* Given task: Please output the lines shown below exactly as they appear.

►

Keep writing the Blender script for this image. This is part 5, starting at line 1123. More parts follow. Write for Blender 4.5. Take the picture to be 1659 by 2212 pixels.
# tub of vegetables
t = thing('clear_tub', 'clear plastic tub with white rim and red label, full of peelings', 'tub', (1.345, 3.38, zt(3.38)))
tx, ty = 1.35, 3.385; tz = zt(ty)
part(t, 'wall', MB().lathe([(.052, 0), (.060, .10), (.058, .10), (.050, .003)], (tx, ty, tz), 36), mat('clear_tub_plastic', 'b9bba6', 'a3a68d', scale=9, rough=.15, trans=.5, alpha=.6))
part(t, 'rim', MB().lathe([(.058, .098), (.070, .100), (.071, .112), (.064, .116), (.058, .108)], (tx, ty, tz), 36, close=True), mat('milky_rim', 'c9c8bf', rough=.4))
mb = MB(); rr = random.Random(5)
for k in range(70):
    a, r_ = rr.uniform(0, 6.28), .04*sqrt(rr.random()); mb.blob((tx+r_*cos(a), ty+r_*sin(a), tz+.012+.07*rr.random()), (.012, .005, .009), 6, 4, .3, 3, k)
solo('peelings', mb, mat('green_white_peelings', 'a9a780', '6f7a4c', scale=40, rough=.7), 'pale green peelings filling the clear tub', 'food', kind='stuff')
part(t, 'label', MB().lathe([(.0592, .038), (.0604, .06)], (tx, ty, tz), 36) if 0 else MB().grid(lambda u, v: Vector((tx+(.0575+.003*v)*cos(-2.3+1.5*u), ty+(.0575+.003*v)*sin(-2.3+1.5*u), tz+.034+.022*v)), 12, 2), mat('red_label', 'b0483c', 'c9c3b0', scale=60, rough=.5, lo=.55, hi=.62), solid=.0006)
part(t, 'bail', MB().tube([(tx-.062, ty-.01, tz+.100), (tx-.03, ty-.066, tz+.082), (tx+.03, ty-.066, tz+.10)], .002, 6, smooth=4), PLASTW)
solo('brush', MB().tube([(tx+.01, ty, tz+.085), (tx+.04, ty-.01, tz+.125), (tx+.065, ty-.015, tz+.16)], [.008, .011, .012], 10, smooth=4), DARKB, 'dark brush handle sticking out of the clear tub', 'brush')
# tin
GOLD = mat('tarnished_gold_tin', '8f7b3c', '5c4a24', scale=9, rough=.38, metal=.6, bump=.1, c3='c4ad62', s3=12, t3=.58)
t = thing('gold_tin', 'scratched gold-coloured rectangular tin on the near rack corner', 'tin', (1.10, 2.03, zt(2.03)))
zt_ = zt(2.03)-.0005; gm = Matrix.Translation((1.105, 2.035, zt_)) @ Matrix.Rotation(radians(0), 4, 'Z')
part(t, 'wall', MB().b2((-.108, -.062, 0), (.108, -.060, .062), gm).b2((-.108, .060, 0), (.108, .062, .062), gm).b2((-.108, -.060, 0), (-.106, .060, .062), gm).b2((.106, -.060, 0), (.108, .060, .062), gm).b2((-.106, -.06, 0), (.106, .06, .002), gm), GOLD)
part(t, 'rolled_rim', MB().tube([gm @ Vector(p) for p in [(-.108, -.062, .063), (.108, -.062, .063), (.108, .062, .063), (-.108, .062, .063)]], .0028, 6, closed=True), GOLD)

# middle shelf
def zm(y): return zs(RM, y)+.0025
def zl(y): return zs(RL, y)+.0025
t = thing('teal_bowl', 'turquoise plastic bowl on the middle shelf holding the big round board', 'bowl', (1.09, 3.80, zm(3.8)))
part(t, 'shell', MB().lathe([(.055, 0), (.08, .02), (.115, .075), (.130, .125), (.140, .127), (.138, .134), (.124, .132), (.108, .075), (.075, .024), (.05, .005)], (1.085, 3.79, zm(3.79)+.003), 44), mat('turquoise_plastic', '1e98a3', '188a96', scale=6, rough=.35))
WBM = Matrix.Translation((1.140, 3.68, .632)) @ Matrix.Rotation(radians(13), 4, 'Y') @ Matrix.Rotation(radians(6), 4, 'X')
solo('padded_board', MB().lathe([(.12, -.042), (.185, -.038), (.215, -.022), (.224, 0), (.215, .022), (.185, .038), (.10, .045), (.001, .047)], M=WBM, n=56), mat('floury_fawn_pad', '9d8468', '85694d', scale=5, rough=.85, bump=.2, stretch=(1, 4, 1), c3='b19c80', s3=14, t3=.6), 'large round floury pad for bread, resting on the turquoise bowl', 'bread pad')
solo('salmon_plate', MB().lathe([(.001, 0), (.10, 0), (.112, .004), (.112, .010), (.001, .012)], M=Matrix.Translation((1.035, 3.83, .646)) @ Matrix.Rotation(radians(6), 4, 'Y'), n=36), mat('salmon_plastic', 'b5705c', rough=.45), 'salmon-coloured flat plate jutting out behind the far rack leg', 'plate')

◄

* Full solution:
Keep writing the Blender script for this image. This is part 5, starting at line 1123. More parts follow. Write for Blender 4.5. Take the picture to be 1659 by 2212 pixels.
# tub of vegetables
t = thing('clear_tub', 'clear plastic tub with white rim and red label, full of peelings', 'tub', (1.345, 3.38, zt(3.38)))
tx, ty = 1.35, 3.385; tz = zt(ty)
part(t, 'wall', MB().lathe([(.052, 0), (.060, .10), (.058, .10), (.050, .003)], (tx, ty, tz), 36), mat('clear_tub_plastic', 'b9bba6', 'a3a68d', scale=9, rough=.15, trans=.5, alpha=.6))
part(t, 'rim', MB().lathe([(.058, .098), (.070, .100), (.071, .112), (.064, .116), (.058, .108)], (tx, ty, tz), 36, close=True), mat('milky_rim', 'c9c8bf', rough=.4))
mb = MB(); rr = random.Random(5)
for k in range(70):
    a, r_ = rr.uniform(0, 6.28), .04*sqrt(rr.random()); mb.blob((tx+r_*cos(a), ty+r_*sin(a), tz+.012+.07*rr.random()), (.012, .005, .009), 6, 4, .3, 3, k)
solo('peelings', mb, mat('green_white_peelings', 'a9a780', '6f7a4c', scale=40, rough=.7), 'pale green peelings filling the clear tub', 'food', kind='stuff')
part(t, 'label', MB().lathe([(.0592, .038), (.0604, .06)], (tx, ty, tz), 36) if 0 else MB().grid(lambda u, v: Vector((tx+(.0575+.003*v)*cos(-2.3+1.5*u), ty+(.0575+.003*v)*sin(-2.3+1.5*u), tz+.034+.022*v)), 12, 2), mat('red_label', 'b0483c', 'c9c3b0', scale=60, rough=.5, lo=.55, hi=.62), solid=.0006)
part(t, 'bail', MB().tube([(tx-.062, ty-.01, tz+.100), (tx-.03, ty-.066, tz+.082), (tx+.03, ty-.066, tz+.10)], .002, 6, smooth=4), PLASTW)
solo('brush', MB().tube([(tx+.01, ty, tz+.085), (tx+.04, ty-.01, tz+.125), (tx+.065, ty-.015, tz+.16)], [.008, .011, .012], 10, smooth=4), DARKB, 'dark brush handle sticking out of the clear tub', 'brush')
# tin
GOLD = mat('tarnished_gold_tin', '8f7b3c', '5c4a24', scale=9, rough=.38, metal=.6, bump=.1, c3='c4ad62', s3=12, t3=.58)
t = thing('gold_tin', 'scratched gold-coloured rectangular tin on the near rack corner', 'tin', (1.10, 2.03, zt(2.03)))
zt_ = zt(2.03)-.0005; gm = Matrix.Translation((1.105, 2.035, zt_)) @ Matrix.Rotation(radians(0), 4, 'Z')
part(t, 'wall', MB().b2((-.108, -.062, 0), (.108, -.060, .062), gm).b2((-.108, .060, 0), (.108, .062, .062), gm).b2((-.108, -.060, 0), (-.106, .060, .062), gm).b2((.106, -.060, 0), (.108, .060, .062), gm).b2((-.106, -.06, 0), (.106, .06, .002), gm), GOLD)
part(t, 'rolled_rim', MB().tube([gm @ Vector(p) for p in [(-.108, -.062, .063), (.108, -.062, .063), (.108, .062, .063), (-.108, .062, .063)]], .0028, 6, closed=True), GOLD)

# middle shelf
def zm(y): return zs(RM, y)+.0025
def zl(y): return zs(RL, y)+.0025
t = thing('teal_bowl', 'turquoise plastic bowl on the middle shelf holding the big round board', 'bowl', (1.09, 3.80, zm(3.8)))
part(t, 'shell', MB().lathe([(.055, 0), (.08, .02), (.115, .075), (.130, .125), (.140, .127), (.138, .134), (.124, .132), (.108, .075), (.075, .024), (.05, .005)], (1.085, 3.79, zm(3.79)+.003), 44), mat('turquoise_plastic', '1e98a3', '188a96', scale=6, rough=.35))
WBM = Matrix.Translation((1.140, 3.68, .632)) @ Matrix.Rotation(radians(13), 4, 'Y') @ Matrix.Rotation(radians(6), 4, 'X')
solo('padded_board', MB().lathe([(.12, -.042), (.185, -.038), (.215, -.022), (.224, 0), (.215, .022), (.185, .038), (.10, .045), (.001, .047)], M=WBM, n=56), mat('floury_fawn_pad', '9d8468', '85694d', scale=5, rough=.85, bump=.2, stretch=(1, 4, 1), c3='b19c80', s3=14, t3=.6), 'large round floury pad for bread, resting on the turquoise bowl', 'bread pad')
solo('salmon_plate', MB().lathe([(.001, 0), (.10, 0), (.112, .004), (.112, .010), (.001, .012)], M=Matrix.Translation((1.035, 3.83, .646)) @ Matrix.Rotation(radians(6), 4, 'Y'), n=36), mat('salmon_plastic', 'b5705c', rough=.45), 'salmon-coloured flat plate jutting out behind the far rack leg', 'plate')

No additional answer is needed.